Wide walls

Mitchel Resnick, LEGO Papert Professor of Learning Research at the MIT Media Lab, offers a useful metaphor to use when designing learning: build “high ceilings, low floors and wide walls”.

I was first introduced to this wonderful metaphor by a colleague when working at the International Baccalaureate a couple of years ago. It has been playing on my mind again this week as we have been thinking how we want to design our new programme for high school students in Grades 9 and 10.

High ceilings

A ceiling often represents the highest point we can reach.  A low ceiling is restrictive, whilst a high ceiling can provide both room for growth and something to aim for.  

But who decides on the height of the ceiling?  What is high for one person might not be for another; this is one of the great paradoxes of the standardised mass education system.  We want students to show what they have learned by taking them through a standardised curriculum and then mass testing them to produce an order of merit that can be used to determine the winners and losers.  There remain a number of reasons why societies might wish to retain this system (efficiency), however, it is also very obvious that mass standardisation and testing is limited to that which is being measured.  

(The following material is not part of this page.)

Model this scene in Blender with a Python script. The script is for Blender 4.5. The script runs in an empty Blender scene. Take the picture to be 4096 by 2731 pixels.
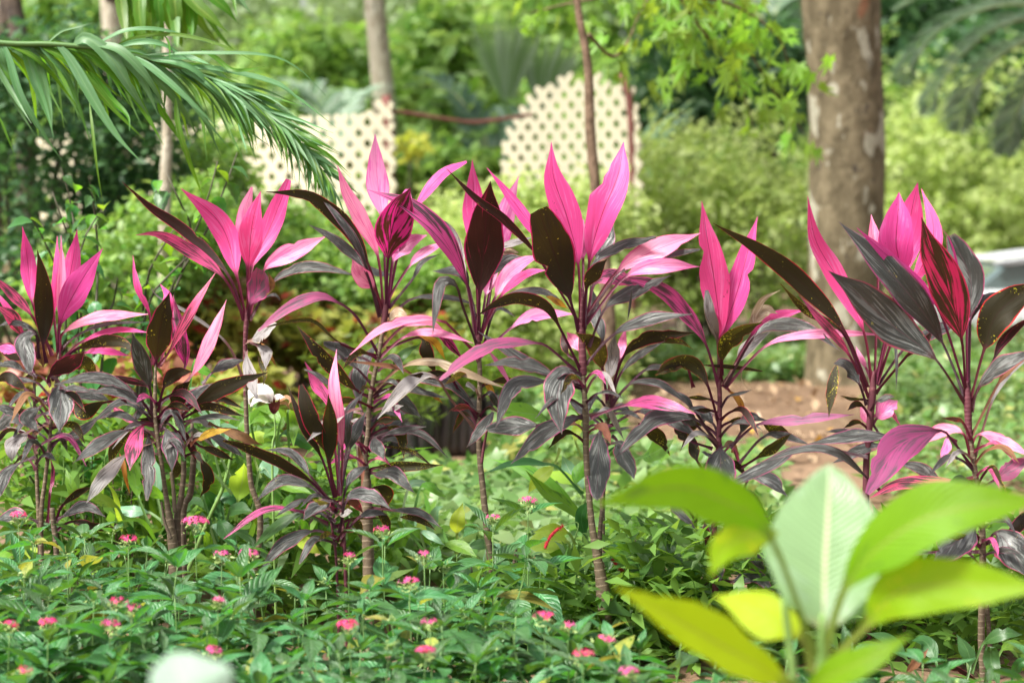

So we need to create learning that can allow students to determine their own best self, and to reach as high as they are motivated to go.

Low floors

Low floors is another way of thinking about barriers to access. This is not about removing rigour or making things easy; it is about designing and scaffolding learning so students can jump in and get going regardless of their starting points. We know that some students opt out of learning if they think that it will be too difficult for them (self-efficacy) and some will not even be allowed to even try (via school selection). We see this in situations where schools value their reputation for high grades over the actual learning experience for students.

So we need to create learning that is designed to inspire and include (rather than exclude) students.

Wide walls

As important as high ceilings and wide walls are, Resnick believes that it is even more important to have wide walls: 

It’s not enough to provide a single path from low floor to high ceiling; we need to provide wide walls so that kids can explore multiple pathways. 

Why are wide walls important? We know that kids will become most engaged, and learn the most, when they are working on projects that are personally meaningful to them. But no single project will be meaningful to all kids. So if we want to engage all kids—from many different backgrounds, with many different interests—we need to support a wide diversity of pathways and projects.

Not all students need, or even want to, follow the same programme. In life we can ofter choose when we want to be measured and we can go where we thrive. But in schools, we do not always get much choice. Does that make sense anymore? Did it ever? This goes way beyond vocational v academic polarities; mounting evidence shows that a large number of college graduates are underemployed (different to unemployed), meaning that they work in jobs that do not require a degree. In the US, for example, this number sits at staggering 42.5% (here too).

This is not just a metaphor about how to make learning student centred, inclusive and accessible, it also about making sure that what students learn is actually relevant and useful. Standardised educational systems are efficient at creating large amounts of graduates, but it seems that it is not equally efficient at producing the sorts of graduates who are needed to meet the Future of Work.

Wide walls. Check.

After-note:

I really do like this structural metaphor, but at the same time I am conscious of the irony of using it at the same time I want to make a case against factory education. Something to think on.